Even without the character references, there's a whiff of sulfur around Robert Johnson. The song entitled “Me and the Devil” is the most conspicuous reference to his preoccupation with the Devil, but you only have to scan the words to his songs to see how often the Devil crops up. My attraction to the songs was principally the guitar playing, but being a frightened Catholic boy at heart, to whom the Devil always seemed much more tangible than God the Father, or even Jesus for that matter, Robert Johnson's interest in the Devil added a layer of intrigue.

 

There are other qualities in Robert Johnson that I see in myself. For a man who was, by all accounts such a big bad man, there is a naked, vulnerable, self-pitying streak in the words to his songs. He sometimes features himself as a “poor Bob” character in his songs, as he does in the third verse of “Stones in My Passway”. Neither does he have the clichéd, husky, masculine voice that is thought to characterize the blues.
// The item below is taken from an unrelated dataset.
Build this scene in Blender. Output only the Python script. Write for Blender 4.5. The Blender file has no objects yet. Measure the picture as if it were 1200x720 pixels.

He doesn't sound like a “hoochie-coochie man”. In fact, his voice is thin and plaintive – slightly strangled even – more like Billie Holiday than Muddy Waters.

 

The vulnerability of his voice makes it seem authentic as opposed to the projection of a macho, stagy sort of persona, helping to distinguish a song such as “32-20” from the everyday misogyny implicit in other songs from a pre-politically-correct era and the threat is genuinely nasty.

 

“I send for my baby, man, and she don't come,

All the doctors in Hot Springs sure can't help her none.”

 

Often, as in a lot of blues songs, the words in Robert Johnson's songs seem fairly formulaic, but there are many other evocative lines. I chose to cover “Stones in My Passway” partly because of the title. I might have chosen “Hellhound on My Trail” for the same reason. I also love the image of “blues falling down like hail” from that song, which is enhanced by a particularly strange, descending, linear figure on the guitar.

 

Some of the lines are probably the result of having to fit in with a rhyming scheme, and maybe on occasion, can be attributed to my mishearing the recording. For this reason, I have been reluctant to look up the words to “Kind Hearted Woman” (one of Robert Johnson's best guitar arrangements), which tells of “a kind hearted woman [who] studies evil all the time.” It's a notion that, like much about Robert Johnson's music lingers in the mind after you've stopped listening to it.